Stop Thief
The brief kerfuffle about “microlooting” (shoplifting) by privileged, anticapitalist young white beneficiaries of capitalism, and now this post about a Walgreen’s accused of racism for installing antitheft devices, brought to mind a routinely witnessed New York City (and probably just big-American-city) phenomenon: young Black men jumping subway turnstiles. This has become so inexorable and unremarkable, ignored as a mere fact of life by everyone including subway personnel, that I imagine young Black men in certain subcultures would be ashamed to pay the fare in front of their peers. I think of this cynically as “collecting their reparations one subway fare at a time.”
Not that there’s anything particularly noble about paying—or not paying!—your subway fare. While politicians on the Right continue to trumpet the morality of enterprise and those on the Left to revere the compassion of the state, the fact is that both official institutions and commercial enterprises have lost most of their societal assent. Corporations and governments behave so badly that many citizens, especially young adults who’ve just matured into this mess, see no reason why they should behave well. Aren’t you just a simp if you do, when there’s nothing in it for you? When the powers that be abuse their stakeholders in the impersonal pursuit of profit and graft?
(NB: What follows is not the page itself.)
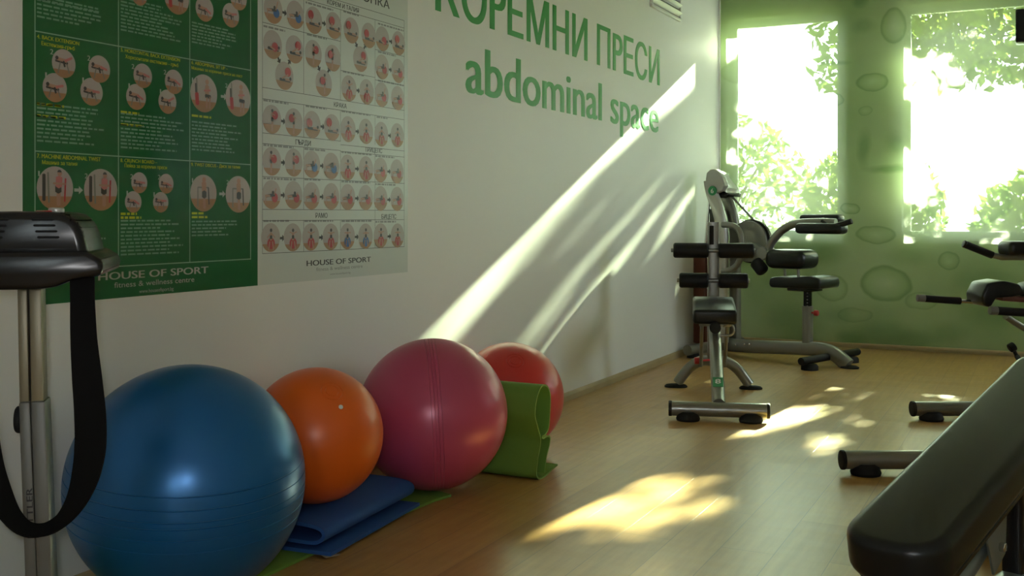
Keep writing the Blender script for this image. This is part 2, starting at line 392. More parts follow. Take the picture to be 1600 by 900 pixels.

Entitled grievance versus corrupt indifference—two wearisome features of a society that has come apart.


Some socialists have suggested that mass transit should be free to board and paid through taxes. Sort of like street lights. You don't put a nickel in the base of a lamppost as you pass it. (I stole this example from David McReynolds.) I left NY a cuppla decades ago. I don't know if this is still a prospect. Of course, we'd lose a reason to dump on fare jumpers.